Comme son frère —tonton René— Pauline était née dans un village éloigné. Enceinte, elle avait été plaquée par le père de Michel. Après leur installation en ville, René fait des cadeaux à celui qu'il fait passer pour son fils : « il vient chez nous juste pour me donner un petit camion en plastique, une pelle et un râteau pour que je joue à l'agriculteur.» Mais Michel n'est pas intéressé par cette perspective et il préfère la culture savante que papa Roger introduit au domicile de la jeune femme. Un jour il rapporte une radiocassette offerte par un client généreux : et tous d'écouter Georges Brassens. Le vocabulaire du petit Michel s'enrichit illico de mystérieux mots qui riment : « alter ego » et « saligaud ». Puis c'est la découverte des poèmes d'Arthur Rimbaud et notre jeune narrateur s'initiera peu à peu à "Une saison en enfer" — de quoi épater Caroline, son flirt secret.

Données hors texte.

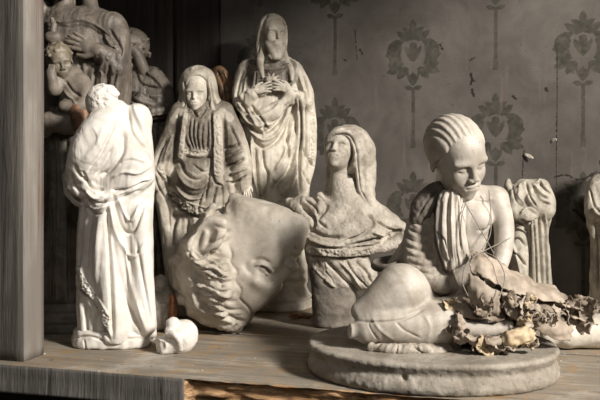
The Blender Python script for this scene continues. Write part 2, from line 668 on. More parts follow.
def hand(g, wrist, d, n, size, thumb=1, curl=0.35, spread=0.16, k=0.0):
    """palm and five fingers; d: finger direction, n: normal of the back of the hand, size: length of the hand"""
    d, n = np.asarray(d, float), np.asarray(n, float)
    d = d / np.linalg.norm(d)
    n = n - d * (n @ d)
    n = n / np.linalg.norm(n)
    s = np.cross(d, n) * thumb
    w = np.asarray(wrist, float)
    R = np.stack([s, d, n], 1)
    g.cap(w - d * size * 0.25, w + d * size * 0.1, size * 0.15, size * 0.14, k)
    g.ell(w + d * size * 0.28, (size * 0.22, size * 0.27, size * 0.10), size * 0.08, R)
    for i, (off, ln) in enumerate(((0.165, 0.42), (0.06, 0.48), (-0.05, 0.45), (-0.15, 0.35))):
        b = w + d * size * 0.46 + s * size * off
        a = spread * (0.5 - i / 3.0) * 2
        dd = d * math.cos(a) + s * math.sin(a)
        p1 = b + dd * size * ln * 0.42
        d2 = dd * math.cos(curl) - n * math.sin(curl)
        p2 = p1 + d2 * size * ln * 0.33
        d3 = dd * math.cos(2 * curl) - n * math.sin(2 * curl)
        p3 = p2 + d3 * size * ln * 0.25
        r = size * 0.058
        g.chain([b, p1, p2, p3], [r * 1.05, r, r * 0.92, r * 0.75], size * 0.012)
    b = w + d * size * 0.12 + s * size * 0.15
    g.chain([b, b + d * size * 0.16 + s * size * 0.13 - n * size * 0.03, b + d * size * 0.36 + s * size * 0.16 - n * size * 0.06], [size * 0.085, size * 0.07, size * 0.05], size * 0.03)


def sheet_mesh(P, sub=8, crumple=1.0, scale=0.12, thick=0.8, seed=0, torn=0.0, ridged=True):
    """a crumpled sheet through a grid of points, with real thickness; local units"""
    P = np.asarray(P, float)
    A = np.stack([catmull(P[i], sub) for i in range(len(P))])
    B = np.stack([catmull(A[:, j], sub) for j in range(A.shape[1])], 1)
    n, m = B.shape[:2]
    V = B.reshape(-1, 3)
    du = np.gradient(B, axis=0).reshape(-1, 3)
    dv = np.gradient(B, axis=1).reshape(-1, 3)
    N = np.cross(du, dv)
    N /= np.linalg.norm(N, axis=1)[:, None] + 1e-9
    a = vnoise(V, scale, seed)
    b = vnoise(V, scale * 2.3, seed + 1)
    d = (1 - 2 * np.abs(a)) * 0.7 + (1 - 2 * np.abs(b)) * 0.4 if ridged else a + 0.4 * b
    V = V + N * (d * crumple)[:, None]
    if torn:
        ij = np.stack(np.meshgrid(np.arange(n), np.arange(m), indexing='ij'), -1).reshape(-1, 2)
        c = V.mean(0)
        e = np.minimum(np.minimum(ij[:, 0], n - 1 - ij[:, 0]) / n, np.minimum(ij[:, 1], m - 1 - ij[:, 1]) / m)
        w = np.clip(1 - e / 0.12, 0, 1)
        t = np.abs(vnoise(V, 0.45, seed + 4)) + np.abs(vnoise(V, 0.18, seed + 5))
        V = V + (c - V) / (np.linalg.norm(c - V, axis=1)[:, None] + 1e-6) * (w * t * torn)[:, None]
    I = np.arange(n * m).reshape(n, m)
    Q = np.stack([I[:-1, :-1].ravel(), I[1:, :-1].ravel(), I[1:, 1:].ravel(), I[:-1, 1:].ravel()], 1)
    ring = np.concatenate([I[0, :], I[1:, -1], I[-1, -2::-1], I[-2:0:-1, 0]])
    k = len(V)
    r2 = np.roll(ring, -1)
    S = np.stack([ring, r2, r2 + k, ring + k], 1)
    V2 = np.vstack([V + N * thick / 2, V - N * thick / 2])
    return V2, np.vstack([Q[:, ::-1], Q + k, S[:, ::-1]])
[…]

Michel sait que sa mère rêve d'avoir un second enfant avec Papa Roger, mais le sort s'acharne. « Quand les enfants veulent venir, ils trouvent la porte fermée et ils meurent juste devant cette porte.» Selon le féticheur c'est la faute de Michel, et « ce sorcier là ne peut mentir, il était le féticheur du président de la République…» Caroline et son frère ainsi que Petit-Piment le clochard doivent le convaincre de rechercher la clé du problème, —la clé qui devrait ouvrir le passage à une petite sœur—, quitte à fouiller dans les poubelles, tandis que ses parents lui font des cadeaux inespérés pour que son influence devienne positive. L'année prochaine Michel entrera au collège des Trois-Glorieuses.

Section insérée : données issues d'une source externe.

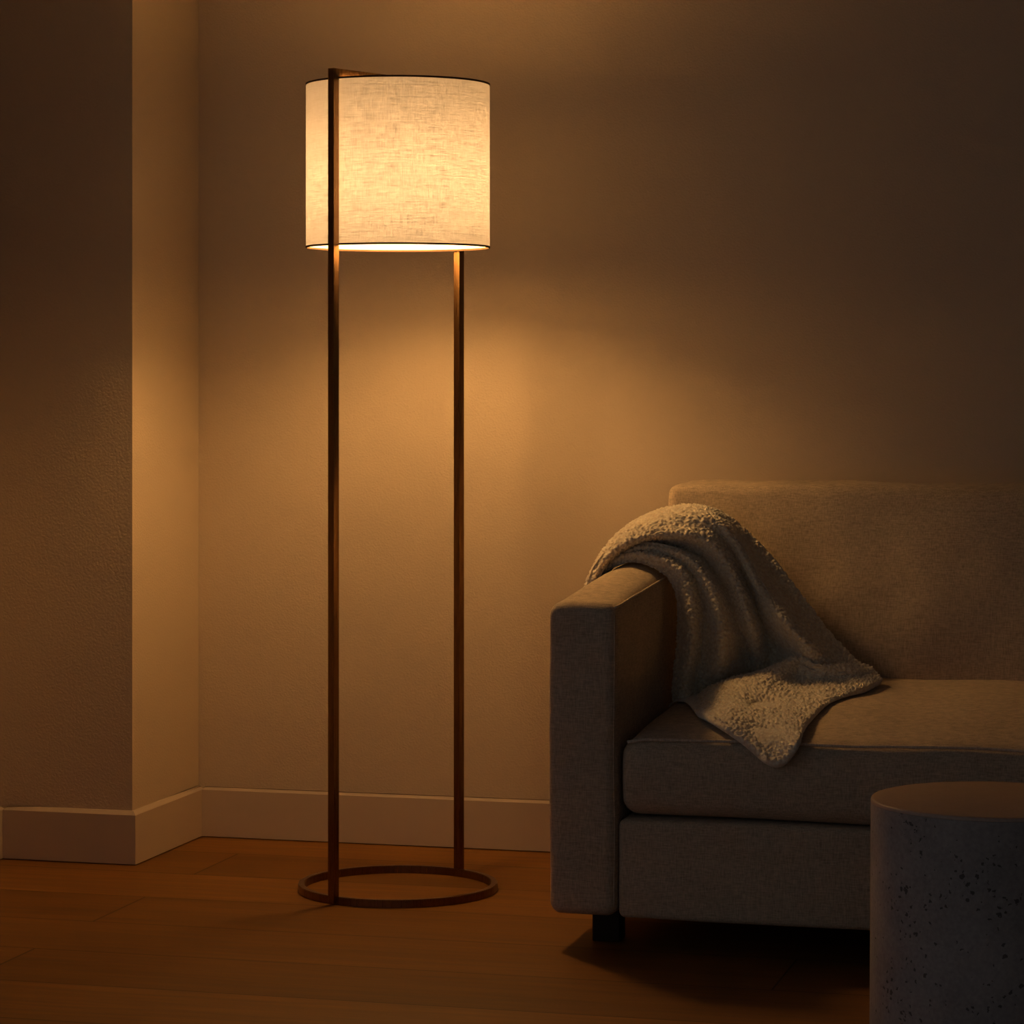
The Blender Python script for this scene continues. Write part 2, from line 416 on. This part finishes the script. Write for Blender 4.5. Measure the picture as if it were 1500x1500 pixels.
# back cushion: tall soft cushion whose shoulder spreads over the arm
BX0 = IX0 + 0.003; BX1 = IX1 - 0.003; BY0 = -0.345; BY1 = -0.16; BZ0 = 0.405; BZ1 = 0.800
def back_shape(p):
    q = p.copy()
    t = (p.z - BZ0) / (BZ1 - BZ0); u = (p.x - BX0) / (BX1 - BX0)
    e = 0.06 * sm(0.675, 0.70, p.z)
    q.x = BX0 - e + (p.x - BX0) * (BX1 - BX0 + 2 * e) / (BX1 - BX0)
    q.y += 0.055 * t                                       # leans back
    if p.y < BY0 + 0.09:
        k = 1 - sm(BY0, BY0 + 0.09, p.y)
        q.y -= k * 0.022 * math.sin(math.pi * min(max(t, 0), 1)) * math.sin(math.pi * min(max(u, 0.0), 1)) ** 0.3
        q.y += k * (wob(p, 0.010, 4, 7) + wob(p, 0.004, 13, 3))
    if p.z > 0.70:
        q.z += wob(p, 0.006, 5, 11) + wob(p, 0.004, 22, 8) * sm(0.76, 0.80, p.z)
    return q
from_bm('back_cushion', soft_box((BX0, BY0, BZ0), (BX1, BY1, BZ1), 0.020, 0.024, back_shape), M['linen'], sofa, 'all')
for x in (SX + 0.058, RX - 0.108):
    for y in (SY0 + 0.098, SY1 - 0.12):
        from_bm('leg', box_bm(x, x + 0.05, y, y + 0.05, 0.0, ZB + 0.004, 0.003), M['dark'], sofa, 30)

# ------------------------------------------------------------------ sherpa throw
CTRL = [
 [(1.020,-0.570,0.501),(1.020,-0.585,0.511),(1.020,-0.550,0.503),(1.020,-0.565,0.512),(1.020,-0.520,0.496),(1.018,-0.615,0.510),(1.018,-0.610,0.507),(1.016,-0.595,0.498),(1.002,-0.560,0.485),(0.988,-0.480,0.467)],
 [(1.057,-0.570,0.641),(1.052,-0.585,0.651),(1.043,-0.550,0.643),(1.044,-0.565,0.652),(1.034,-0.520,0.636),(1.044,-0.615,0.650),(1.033,-0.610,0.647),(1.022,-0.595,0.638),(1.008,-0.560,0.625),(0.994,-0.480,0.607)],
 [(1.102,-0.570,0.651),(1.112,-0.595,0.676),(1.112,-0.570,0.681),(1.120,-0.580,0.690),(1.109,-0.520,0.690),(1.112,-0.600,0.706),(1.102,-0.585,0.718),(1.090,-0.560,0.726),(1.078,-0.500,0.729),(1.066,-0.400,0.725)],
 [(1.163,-0.580,0.633),(1.190,-0.610,0.654),(1.195,-0.575,0.659),(1.215,-0.595,0.669),(1.214,-0.520,0.673),(1.241,-0.580,0.705),(1.248,-0.545,0.721),(1.255,-0.530,0.738),(1.232,-0.450,0.750),(1.208,-0.370,0.759)],
 [(1.184,-0.585,0.584),(1.220,-0.620,0.596),(1.230,-0.575,0.603),(1.263,-0.610,0.604),(1.266,-0.530,0.611),(1.298,-0.560,0.627),(1.302,-0.495,0.625),(1.338,-0.550,0.619),(1.329,-0.440,0.640),(1.323,-0.390,0.680)],
 [(1.183,-0.590,0.500),(1.222,-0.630,0.505),(1.236,-0.575,0.519),(1.278,-0.620,0.524),(1.291,-0.535,0.547),(1.324,-0.575,0.560),(1.331,-0.495,0.550),(1.392,-0.590,0.556),(1.389,-0.465,0.572),(1.393,-0.410,0.599)],
 [(1.175,-0.590,0.425),(1.211,-0.630,0.434),(1.227,-0.575,0.448),(1.271,-0.600,0.458),(1.303,-0.500,0.488),(1.332,-0.545,0.506),(1.351,-0.475,0.491),(1.431,-0.580,0.508),(1.449,-0.480,0.509),(1.454,-0.425,0.524)],
 [(1.179,-0.595,0.389),(1.216,-0.625,0.399),(1.229,-0.570,0.411),(1.261,-0.540,0.424),(1.305,-0.470,0.429),(1.331,-0.480,0.438),(1.364,-0.490,0.453),(1.444,-0.560,0.475),(1.478,-0.500,0.473),(1.510,-0.450,0.474)],
 [(1.226,-0.700,0.398),(1.245,-0.690,0.410),(1.262,-0.660,0.432),(1.290,-0.630,0.446),(1.339,-0.600,0.459),(1.377,-0.580,0.473),(1.410,-0.560,0.486),(1.457,-0.580,0.475),(1.500,-0.540,0.470),(1.537,-0.470,0.464)],
 [(1.312,-0.927,0.415),(1.342,-0.919,0.417),(1.352,-0.852,0.424),(1.361,-0.793,0.430),(1.385,-0.732,0.436),(1.400,-0.653,0.443),(1.418,-0.580,0.449),(1.464,-0.576,0.449),(1.512,-0.551,0.451),(1.550,-0.471,0.454)],
 [(1.436,-1.024,0.360),(1.459,-1.024,0.350),(1.474,-1.024,0.365),(1.485,-1.014,0.385),(1.489,-0.973,0.401),(1.489,-0.860,0.414),(1.501,-0.759,0.425),(1.522,-0.675,0.433),(1.547,-0.601,0.438),(1.565,-0.490,0.443)],
]
def catmull(P, m):
    """P (n,k,3) -> (m,k,3), centripetal-free Catmull-Rom along axis 0 with mean chord spacing"""
    n = P.shape[0]
    d = np.linalg.norm(np.diff(P, axis=0), axis=2).mean(axis=1); d = np.maximum(d, 1e-4) ** 0.7
    T = np.concatenate([[0], np.cumsum(d)])
    # sample evenly in chord length
    dl = np.linalg.norm(np.diff(P, axis=0), axis=2).mean(axis=1); L = np.concatenate([[0], np.cumsum(dl)])
    ts = np.interp(np.linspace(0, L[-1], m), L, T)
    out = np.zeros((m,) + P.shape[1:])
    ext = lambda i: P[i] if 0 <= i < n else (2 * P[0] - P[1] if i < 0 else 2 * P[-1] - P[-2])
    tx = lambda i: T[i] if 0 <= i < n else (2 * T[0] - T[1] if i < 0 else 2 * T[-1] - T[-2])
    for a, t in enumerate(ts):
        i = min(max(int(np.searchsorted(T, t, side='right')) - 1, 0), n - 2)
        p0, p1, p2, p3 = ext(i - 1), P[i], P[i + 1], ext(i + 2)
        t0, t1, t2, t3 = tx(i - 1), T[i], T[i + 1], tx(i + 2)
        m1 = (t2 - t1) * ((p1 - p0) / (t1 - t0) - (p2 - p0) / (t2 - t0) + (p2 - p1) / (t2 - t1))
        m2 = (t2 - t1) * ((p2 - p1) / (t2 - t1) - (p3 - p1) / (t3 - t1) + (p3 - p2) / (t3 - t2))
        s = (t - t1) / (t2 - t1)
        out[a] = (2*s**3 - 3*s**2 + 1) * p1 + (s**3 - 2*s**2 + s) * m1 + (-2*s**3 + 3*s**2) * p2 + (s**3 - s**2) * m2
    return out
def push_out(V, gap):
    from mathutils.bvhtree import BVHTree
    bpy.context.view_layer.update()
    trees = []
    for o in sofa.children_recursive:
        if o.type == 'MESH' and not (o.name.startswith('piping') and o.parent.name.startswith('seat')):
            bm = bmesh.new(); bm.from_mesh(o.data); bmesh.ops.transform(bm, matrix=o.matrix_world, verts=bm.verts)
            trees.append((BVHTree.FromBMesh(bm), o.name.startswith('seat_cushion'))); bm.free()
    V = V.copy()
    for rounds in range(3):
        moved = 0
        for k in range(len(V)):
            p = Vector(V[k])
            for t, seat in trees:
                co, n, idx, d = t.find_nearest(p, 0.06)
                if co is None: continue
                s = (p - co).dot(n)
                g = gap + (0.0062 * sm(-0.93, -0.955, p.y) if seat else 0.0)      # clears the piping on the cushion front
                if s < g and (s < 0 or d < g):
                    p = co + n * (g + 0.0004); moved += 1
            V[k] = p
        if not moved: break
    return V
def throw():
    NU, NV = 640, 370
    P = np.array(CTRL)
    A = catmull(P, NU)                                         # along the folds
    A = np.swapaxes(catmull(np.swapaxes(A, 0, 1), NV), 0, 1)   # across the folds
    du = np.gradient(A, axis=0); dv = np.gradient(A, axis=1)
    N = np.cross(du, dv); N /= np.linalg.norm(N, axis=2, keepdims=True) + 1e-12
    # outward: up on the arm top / seat
    if N[int(NU * .9), NV // 2][2] < 0: N = -N
    iu = np.minimum(np.arange(NU), np.arange(NU)[::-1])[:, None] * 0.0020
    iv = np.minimum(np.arange(NV), np.arange(NV)[::-1])[None, :] * 0.0017
    e = np.minimum(np.broadcast_to(iu, (NU, NV)), np.broadcast_to(iv, (NU, NV)))
    R = 0.011
    edge = np.sqrt(np.clip(1 - (1 - np.clip(e / R, 0, 1)) ** 2, 0, 1))       # rounded hem
    disp = np.zeros((NU, NV))
    for i in range(NU):
        for j in range(NV):
            p = Vector(A[i, j])
            big = noise.noise(p * 38) * 0.0012 + noise.noise(p * 17) * 0.002
            d1 = noise.voronoi(p * 145 + noise.noise_vector(p * 60) * 0.35)[0][0]
            d2 = noise.voronoi(p * 260 + Vector((9, 3, 1)))[0][0]
            disp[i, j] = big + 0.0074 * (0.50 - d1) + 0.0020 * (0.5 - d2)
    # a shallow dimple in the part lying on the seat
    c = np.array((1.385, -0.775, 0.433)); w = A - c
    dm = np.exp(-((w[..., 0] / 0.030) ** 2 + (w[..., 1] / 0.045) ** 2))
    disp -= 0.024 * dm
    TK = 0.013
    top = A + N * ((disp + 0.002) * (0.4 + 0.6 * edge) + (edge - 1) * TK * 0.5)[..., None]
    bot = A - N * (TK * 0.5 + edge * TK * 0.5)[..., None]
    top = push_out(top.reshape(-1, 3), 0.0055).reshape(NU, NV, 3)
    bot = push_out(bot.reshape(-1, 3), 0.0030).reshape(NU, NV, 3)
    verts = [tuple(v) for v in top.reshape(-1, 3)]
    faces = [(i * NV + j, (i + 1) * NV + j, (i + 1) * NV + j + 1, i * NV + j + 1) for i in range(NU - 1) for j in range(NV - 1)]
    off = len(verts); border = {}
    verts += [tuple(v) for v in bot.reshape(-1, 3)]
    def bi(i, j):
        if i in (0, NU - 1) or j in (0, NV - 1): return i * NV + j
        return off + i * NV + j
    faces += [(bi(i, j), bi(i, j + 1), bi(i + 1, j + 1), bi(i + 1, j)) for i in range(NU - 1) for j in range(NV - 1)]
    me = bpy.data.meshes.new('throw_blanket'); me.from_pydata(verts, [], faces)
    bm = bmesh.new(); bm.from_mesh(me)
    loose = [v for v in bm.verts if not v.link_faces]
    bmesh.ops.delete(bm, geom=loose, context='VERTS')
    bmesh.ops.recalc_face_normals(bm, faces=bm.faces)
    bm.to_mesh(me); bm.free()
    o = put('throw_blanket', me, M['sherpa'], None, 'all')
    o['label'] = 'cream sherpa throw blanket draped in folds over the sofa arm and onto the seat'
    o['category'] = 'blanket'
throw()

# ------------------------------------------------------------------ side table
TC = Vector((2.291, -5.915, 0)) + Fv * 4.30 + Rv * (707 / 4200 * 4.30)
TC.z = 0
table = empty('side_table', TC, 'round drum side table of pitted grey stone in front of the sofa', 'table')
TR = 0.1845; TH = 0.385
lampify(from_bm('drum_body', lathe([(0, 0), (TR * 1.008, 0), (TR * 1.012, 0.004), (TR * 1.004, 0.2), (TR, TH - 0.0065), (0, TH - 0.0065)], 128), M['stone'], table, 40))
lampify(from_bm('tabletop', lathe([(0, TH - 0.0062), (TR, TH - 0.0062)] + [(TR - 0.004 + 0.004 * math.cos(t), TH - 0.004 + 0.004 * math.sin(t)) for t in [0, .4, .8, 1.2, math.pi / 2]] + [(0, TH)], 128), M['top'], table, 40))

# ------------------------------------------------------------------ light, sky, camera
w = bpy.data.worlds.new('dusk'); S.world = w; w.use_nodes = True
bg = w.node_tree.nodes.get('Background') or w.node_tree.nodes.new('ShaderNodeBackground')
bg.inputs['Color'].default_value = (0.93, 0.96, 1.0, 1); bg.inputs['Strength'].default_value = 0.105

cam = bpy.data.cameras.new('camera'); co = bpy.data.objects.new('camera', cam); COL.objects.link(co)
cam.sensor_width = 36; cam.sensor_fit = 'HORIZONTAL'; cam.lens = 36 * 4200 / 1500
cam.shift_y = -(750 - 540) / 1500
co.location = (2.291, -5.915, 1.03); co.rotation_euler = (math.pi / 2, 0, th)
cam.clip_start = 0.05
S.camera = co
S.view_settings.view_transform = 'Standard'
S.view_settings.look = 'None'
S.view_settings.exposure = 0.0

• Voilà un fort plaisant récit d'enfance, agrémenté des atouts habituels de l'écriture de Mabanckou : ironie sur le pouvoir, atmosphère magique de certains passages, frayeurs ou filouteries des gamins. Les habitués ont droit à un rappel du quartier Trois-cents et du fameux bistro de "Verre Cassé". Mais pas de bonne publicité pour le "Flytox" qui « pue plus fort que le pipi de chat sauvage » ! Lecteur, toi qui n'aurais pas encore lu Mabanckou — mon Dieu est-ce possible ? — voilà le livre à ne pas manquer.
• Alain MABANCKOU - Demain j'aurai vingt ans. Gallimard, 2010 (Folio, 2012, 400 pages).